Para van Gaal, pode-se, sim. Ele superou câncer na próstata para estar em sua última Copa. Pelo seu ideal de jogo e personalidade forte, colecionou fãs e inimigos no mundo da bola. Ganhou Champions League, ligas e copas nacionais, mundial de clubes. Sempre partiu para o confronto com jornalistas sem a menor cerimônia. Suas conferências de imprensa podem ser qualquer coisa, menos enfadonhas.
“Não vou responder à sua pergunta. Ela é estúpida”, disparou na véspera das quartas de final contra a Argentina.
Era sobre forçar atletas a cobrar pênaltis caso a vaga para a semifinal seja definida dessa forma. Scaloni, bem menos irascível, também perdeu a paciência quando ouviu insinuação de que a Argentina poderia entrar em campo já de olho na decisão por chutes da marca penal.
“Não tem sentido. Como vou pensar em pênaltis sendo que há 120 minutos a jogar? Seria medíocre fazer isso. Pensamos em ganhar no tempo normal ou suplementar”, comentou.
Ele também ironizou as notícias de que Rodrigo De Paul, com uma distensão muscular, não jogaria mais no torneio. Disse que o volante treinou nesta quarta-feira (7) e chamou de “estranha” a informação, com um sorriso de desprezo na ponta dos lábios.
A reação de Van Gaal com a lembrança de Ángel Di María poderia ser mais irritada. Seria condizente com sua maneira de ser. Mas foi o que rendeu o seu momento mais divertido no Qatar. O meia-atacante argentino disse que o holandês foi o pior técnico com o qual trabalhou na carreira. Eles estiveram juntos no Manchester United entre 2015 e 2016.
“Di María é muito bom jogador, mas quando chegou em Manchester teve muitos problemas pessoais. Isso afetou sua condição física. Ele é um dos poucos que se referiu a mim dessa forma. Geralmente é ao contrário.. Acho triste que tenha dito isso. Mas é assim mesmo. Um treinador precisa tomar decisões”, tentou explicar.
“Memphis Depay jogou para mim [no Manchester United] e agora estamos aqui. Eu deixei de escalá-lo algumas vezes. Mesmo assim, podemos nos beijar na boca. Mas não agora”, completou, enquanto o principal atacante da seleção ria e fazia sinal com as mãos que não beijaria ninguém.
Van Gaal já teve grandes relações de amor com seus jogadores e grandes brigas. Robin van Persie lembrou que ao ser dirigido pelo holandês e em clubes era como lidar com duas pessoas completamente diferentes.
Scaloni é quem jamais havia dirigido ninguém na vida e teve sucesso na missão de fazer Lionel Messi ser feliz com a camisa alviceleste.
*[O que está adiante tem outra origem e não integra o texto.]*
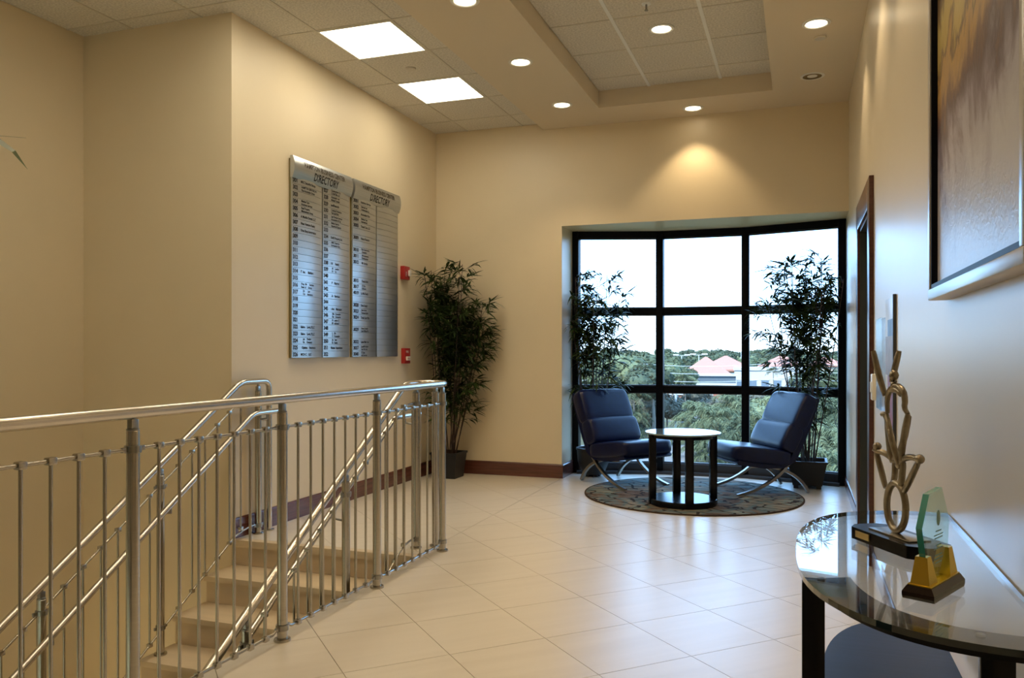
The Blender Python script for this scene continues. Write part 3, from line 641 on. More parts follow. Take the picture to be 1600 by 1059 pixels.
# acrylic display
t = empty('poster_display', 'narrow dark-edged poster panel on the wall behind the bronze sculpture', 'display', (XR, 0, 0))
ob('panel', boxes('panel', [((-.008, 4.12, .80), (0, 4.52, 1.545))], .002), mat('poster_white', (.74, .75, .76), .3), t)
ob('edge_strip', boxes('edge_strip', [((-.015, 4.10, .80), (0, 4.12, 1.55))], .002), M['sill'], t)
ob('print', boxes('print', [((-.0095, 4.14, 1.17), (-.008, 4.50, 1.36))]), mat('poster_figure_tone', (.38, .27, .23), .4, noise=(14, 14, 14), var=.2), t)
ob('print', boxes('print', [((-.0095, 4.14, 1.36), (-.008, 4.40, 1.44))]), mat('poster_blue', (.08, .13, .38), .4, noise=(14, 14, 14), var=.3), t)
ob('print', boxes('print', [((-.0095, 4.14, .93), (-.008, 4.40, 1.17))]), mat('poster_plum', (.30, .06, .11), .4), t)
t2 = empty('acrylic_holder', 'clear rounded acrylic brochure holder beside the poster panel', 'display', (XR, 0, 0))
bm = bmesh.new(); addbox(bm, (-.024, 4.56, .98), (-.020, 4.86, 1.46), .0); ob('front_sheet', bm_mesh(bm, 'front_sheet'), M['acrylic'], t2)
ob('back_sheet', boxes('back_sheet', [((-.005, 4.56, .98), (-.001, 4.86, 1.46))]), M['acrylic'], t2)
ob('side_sheet', boxes('side_sheet', [((-.020, 4.56, .98), (-.005, 4.564, 1.46)), ((-.020, 4.856, .98), (-.005, 4.86, 1.46)), ((-.020, 4.564, .98), (-.005, 4.856, .986))]), M['acrylic'], t2)

# ---------------------------------------------------------------- round rug, side table, chairs
rg = empty('round_rug', 'round slate-patterned rug in grey, brown and teal under the glass side table', 'rug', (-.91, 7.40, 0))
ob('pile', disc('pile', [(.93, .002), (.945, .006), (.945, .009), (.93, .0125), (.01, .0125)], 96, 60), M['rug'], rg)
ob('binding', disc('binding', [(.94, 0), (.956, .003), (.956, .009), (.946, .0118), (.944, .0118), (.94, .0015)], 96, 60), M['rugedge'], rg)
sd = empty('side_table', 'round glass-topped side table with four black posts on the rug', 'table', (-.92, 6.89, .0125), YAW)
ob('base_disc', disc('base_disc', [(.275, 0), (.278, .004), (.278, .045), (.272, .05), (.001, .05)], 48), M['blk'], sd)
for a in (0, 90, 180, 270):
    ca_, sa_ = math.cos(R(a)), math.sin(R(a)); bm = bmesh.new()
    addbox(bm, (.226, -.031, .0), (.282, .031, .585), .003, Matrix.Rotation(R(a), 4, 'Z'))
    ob('leg', bm_mesh(bm, 'leg', 30), M['blk'], sd)
bm = bmesh.new(); lathe(bm, [(.235, .555), (.262, .555), (.262, .582), (.235, .582)], 40); ob('apron_ring', bm_mesh(bm, 'apron_ring', 30), M['blk'], sd)
ob('glass_top', disc('glass_top', [(.308, .586), (.313, .589), (.313, .597), (.309, .600), (.001, .600)], 64, 30), M['topglass'], sd)

ch0 = None
def make_chair():
    root = empty('lounge_chair', '', 'chair')
    W2 = .302
    def line(u, z, ang): return Matrix.Translation((u, 0, z)) @ Matrix.Rotation(ang, 4, 'Y')
    T, B = Vector((-.375, .875)), Vector((-.13, .37)); d = (T-B).normalized(); nrm = Vector((d.y, -d.x)); ab = math.atan2(d.x, d.y)
    c1 = T - d*.165 + nrm*.012; c2 = B + d*.135 + nrm*.03
    bm = bmesh.new(); superell(bm, .078, W2, .178, .22, .50, line(c1.x, c1.y, ab)); u_ = ob('upper_back_cushion', bm_mesh(bm, 'upper_back_cushion', 80), M['leather'], root)
    bm = bmesh.new(); superell(bm, .085, W2, .135, .22, .55, line(c2.x, c2.y, ab)); ob('lower_back_cushion', bm_mesh(bm, 'lower_back_cushion', 80), M['leather'], root)
    bm = bmesh.new(); superell(bm, .29, W2, .078, .22, .42, line(.115, .355, -R(7)), 36); ob('seat_cushion', bm_mesh(bm, 'seat_cushion', 80), M['leather'], root)
    # padded shell: swept side profile
    prof = [(-.405, .865), (-.36, .80), (-.285, .62), (-.205, .46), (-.145, .335), (-.06, .285), (.10, .285), (.36, .325), (.38, .30), (.36, .285), (.10, .245), (-.08, .245), (-.19, .30), (-.265, .44), (-.345, .62), (-.415, .80), (-.43, .86)]
    bm = bmesh.new(); l1 = [bm.verts.new((x, -W2+.012, z)) for x, z in prof]; l2 = [bm.verts.new((x, W2-.012, z)) for x, z in prof]; n = len(prof)
    bm.faces.new(l1); bm.faces.new(l2[::-1])
    for i in range(n): bm.faces.new((l1[i], l1[(i+1) % n], l2[(i+1) % n], l2[i]))
    ob('padded_shell', bm_mesh(bm, 'padded_shell', 45), M['leather'], root)
    def bar(pts, y, wd=.03, th=.012):
        bm = bmesh.new(); P = [Vector(p) for p in pts]; rings = []
        for i, p in enumerate(P):
            t = (P[min(i+1, len(P)-1)]-P[max(i-1, 0)]).normalized(); nn = Vector((-t.y, t.x))
            q1, q2 = p+nn*th, p-nn*th
            rings.append([bm.verts.new((q1.x, y-wd/2, q1.y)), bm.verts.new((q1.x, y+wd/2, q1.y)), bm.verts.new((q2.x, y+wd/2, q2.y)), bm.verts.new((q2.x, y-wd/2, q2.y))])
        for a, b in zip(rings, rings[1:]):
            for k in range(4): bm.faces.new((a[k], a[(k+1) % 4], b[(k+1) % 4], b[k]))
        bm.faces.new(rings[0][::-1]); bm.faces.new(rings[-1]); return bm_mesh(bm, 'leg', 30)
    def bez(a, b, c, n=10): return [((1-t)**2*a[0]+2*t*(1-t)*b[0]+t*t*c[0], (1-t)**2*a[1]+2*t*(1-t)*b[1]+t*t*c[1]) for t in [i/n for i in range(n+1)]]
    for s in (-1, 1):
        ob('front_leg', bar(bez((-.20, .385), (-.06, .09), (.36, .013)), s*.262), M['chrome'], root)
        ob('rear_leg', bar(bez((.22, .262), (-.22, .27), (-.35, .013)), s*.232), M['chrome'], root)
    ob('cross_bar', tube('cross_bar', [(-.095, -.262, .245), (-.095, .262, .245)], .011, 10), M['chrome'], root)
    return root
ch = make_chair(); ch.location = (-1.62, 7.80, .0); ch.rotation_euler = (0, 0, math.atan2(-.62, .785))
ch['label'] = 'navy leather lounge chair left of the side table, seat toward the right'; ch['group'] = 'navy lounge chairs'
c2 = copy_tree(ch); c2.location = (-.345, 7.83, .0); c2.rotation_euler = (0, 0, math.atan2(-.52, -.85))
c2['label'] = 'navy leather lounge chair right of the side table, turned toward the left'

# ---------------------------------------------------------------- bamboo plants
def leafquad(V, F, base, d, ln, wd, droop, rnd):
    d = d.normalized(); side = d.cross(Vector((0, 0, 1)))
    if side.length < .05: side = Vector((1, 0, 0))
    side.normalize(); side = (side + Vector((0, 0, 1))*rnd.uniform(-.6, .6)).normalized()
    m1 = base + d*ln*.35; m2 = base+d*ln*.7+Vector((0, 0, -droop*ln*.3)); tip = base + d*ln + Vector((0, 0, -droop*ln)); k = len(V)
    V += [base, m1+side*wd, m1-side*wd, m2+side*wd*.6, m2-side*wd*.6, tip]
    F += [(k, k+1, k+2), (k+1, k+3, k+4, k+2), (k+3, k+5, k+4)]
def bamboo(name, label, loc, pot, n, hmax, spread, fol0, seed, nclust, xlim=None, ylim=None, leafn=7):
    rnd = random.Random(seed); root = empty(name, label, 'plant', loc, 0, 'bamboo plants')
    if pot == 'square': prof = None
    bm = bmesh.new()
    if pot == 'round':
        lathe(bm, [(.085, .02), (.12, .05), (.16, .15), (.17, .27), (.178, .275), (.178, .295), (.16, .295), (.155, .25), (.01, .25)], 28)
        for a in range(4): addbox(bm, (.06*math.cos(a*1.57+.7)-.02, .06*math.sin(a*1.57+.7)-.02, 0), (.06*math.cos(a*1.57+.7)+.02, .06*math.sin(a*1.57+.7)+.02, .03))
        top = .25
    else:
        s0, s1, h = (.13, .17, .24) if pot == 'feet' else (.115, .14, .24)
        f0 = .03 if pot == 'feet' else 0
        vs = []
        for s, z in ((s0, f0), (s0, f0+.001), (s1, h), (s1+.008, h), (s1+.008, h+.02), (s1-.012, h+.02), (s1-.02, h-.03)): vs.append([bm.verts.new((a*s, b*s, z)) for a, b in ((-1, -1), (1, -1), (1, 1), (-1, 1))])
        for a, b in zip(vs, vs[1:]):
            for k in range(4): bm.faces.new((a[k], a[(k+1) % 4], b[(k+1) % 4], b[k]))
        bm.faces.new(vs[0][::-1]); bm.faces.new(vs[-1]); top = h-.03
        if pot == 'feet':
            for a, b in ((-1, -1), (1, -1), (1, 1), (-1, 1)): addbox(bm, (a*.10-.022, b*.10-.022, 0), (a*.10+.022, b*.10+.022, .035))
    ob('pot', bm_mesh(bm, 'pot', 30), M['pot'], root)
    bm = bmesh.new(); lathe(bm, [(.10, top), (.10, top+.01), (.05, top+.018), (.01, top+.02)], 16); ob('soil', bm_mesh(bm, 'soil', 60), M['soil'], root)
    V, F, TW = [], [], bmesh.new()
    def inb(p):
        x, y = p.x+loc[0], p.y+loc[1]
        return (xlim is None or xlim[0] < x < xlim[1]) and (ylim is None or ylim[0] < y < ylim[1])
    for i in range(n):
        a = rnd.uniform(0, 6.28); r0 = rnd.uniform(0, .08); r1 = spread*rnd.uniform(.15, 1)
        a1 = a+rnd.uniform(-.5, .5); H = hmax*rnd.uniform(.72, 1.0)
        p0 = Vector((r0*math.cos(a), r0*math.sin(a), top)); p1 = Vector((r1*math.cos(a1), r1*math.sin(a1), H))
        for _ in range(8):
            if inb(p1*1.0): break
            p1.x *= .7; p1.y *= .7
        P = [p0.lerp(p1, t) + Vector((math.sin(t*3+a)*.012, math.cos(t*2.5+a)*.012, 0)) for t in [k/7 for k in range(8)]]
        ob('cane', tube('cane', P, [.0065*(1-.55*k/7) for k in range(8)], 6), M['cane'], root)
        for c in range(nclust):
            t = fol0+(1-fol0)*((c+rnd.random())/nclust)**.62 if rnd.random() < .9 else rnd.uniform(fol0*.5, fol0)
            q = min(t, .999)*7; k = int(q); b = P[k].lerp(P[k+1], q-k)
            ang = rnd.uniform(0, 6.28); L = rnd.uniform(.06, .24)
            for _ in range(6):
                tip = b+Vector((math.cos(ang)*L, math.sin(ang)*L, rnd.uniform(.02, .10)))
                if inb(tip+Vector((math.cos(ang)*.1, math.sin(ang)*.1, 0))): break
                ang = rnd.uniform(0, 6.28); L *= .8
            addtube(TW, [b, b.lerp(tip, .5)+Vector((0, 0, .01)), tip], [.0022, .0018, .001], 3, False)
            for l in range(leafn):
                tt = rnd.uniform(.35, 1); bb = b.lerp(tip, tt); la = ang+rnd.uniform(-1.3, 1.3)
                dd = Vector((math.cos(la), math.sin(la), rnd.uniform(-.55, .75))); ln = rnd.uniform(.10, .19)
                if inb(bb+dd*ln): leafquad(V, F, bb, dd, ln, rnd.uniform(.008, .0135), rnd.uniform(.0, .45), rnd)
    me = bpy.data.meshes.new('foliage'); me.from_pydata([tuple(v) for v in V], [], F); o = ob('foliage', me, M['leaf'], root); o['kind'] = 'stuff'
    o = ob('twigs', bm_mesh(TW, 'twigs'), M['cane'], root); o['kind'] = 'stuff'
    return root
bamboo('bamboo_plant', 'tall bamboo in a square black pot in the corner by the red alarms', (-3.38, 7.62, 0), 'square', 19, 2.16, .42, .40, 5, 18, (-3.63, -2.6), (7.0, 7.89), 10)
bamboo('bamboo_plant', 'bamboo in a rounded black pot behind the left lounge chair, against the window', (-2.00, 8.17, 0), 'round', 14, 2.14, .52, .46, 11, 15, (-2.25, -1.15), (7.8, 8.40), 11)
bamboo('bamboo_plant', 'bamboo in a footed square black pot behind the right lounge chair, against the window', (.07, 8.20, 0), 'feet', 17, 2.18, .52, .40, 23, 17, (-.75, .38), (7.7, 8.36), 11)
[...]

Algo que parecia impossível e que o atacante confessou não acontecer desde 2014, quando foi vice-campeão sob o comando de Alejandro Sabella. Com a calma e assertiva presença do novato, o time conquistou a Copa América do ano passado. A Argentina quebrou um jejum de 28 anos sem um troféu de expressão.
Os dois têm em comum a eterna pregação do equilíbrio na montagem da equipe. Mas mesmo no momento de ironizar o possível desconhecimento tático da imprensa, os dois são diferentes.
Scaloni adota um tom professoral, com leve impaciência, ao dizer, pela milésima vez, que sua seleção não atua no 4-3-3.
“Quem é nosso atacante aberto pela esquerda?”, questiona, como maestro na sala de aula
Van Gaal é mais aberto no aborrecimento. Principalmente quando é confrontado com a diferença do futebol champanhe do seu Ajax campeão da Champions League de 1995 e a Holanda atual, muito mais pragmática.
“O futebol não é o mesmo de 1988 ou 1974”, contesta, ao falar sobre os anos, respectivamente, em que a Holanda conquistou a Eurocopa e foi vice mundial. “É assim que as coisas são. Vocês podem me criticar, mas o futebol evoluiu dessa forma. Atacar e defender era muito mais simples do que é hoje em dia.”
Como se a bola tivesse levantada para ele, Scaloni chutou minutos depois para concordar com o veterano. Como se a diferença idade fosse um número porque na maneira de ver as coisas, os dois são iguais.
“No passado, havia quatro ou cinco jogadores só para atacar e outros só para defender. Isso não existe mais”, completa o argentino.
Há mais que os aproximam. Os dois sonham com a final da Copa do Mundo.
Van Gaal até já marcou encontro com um jornalista neste dia.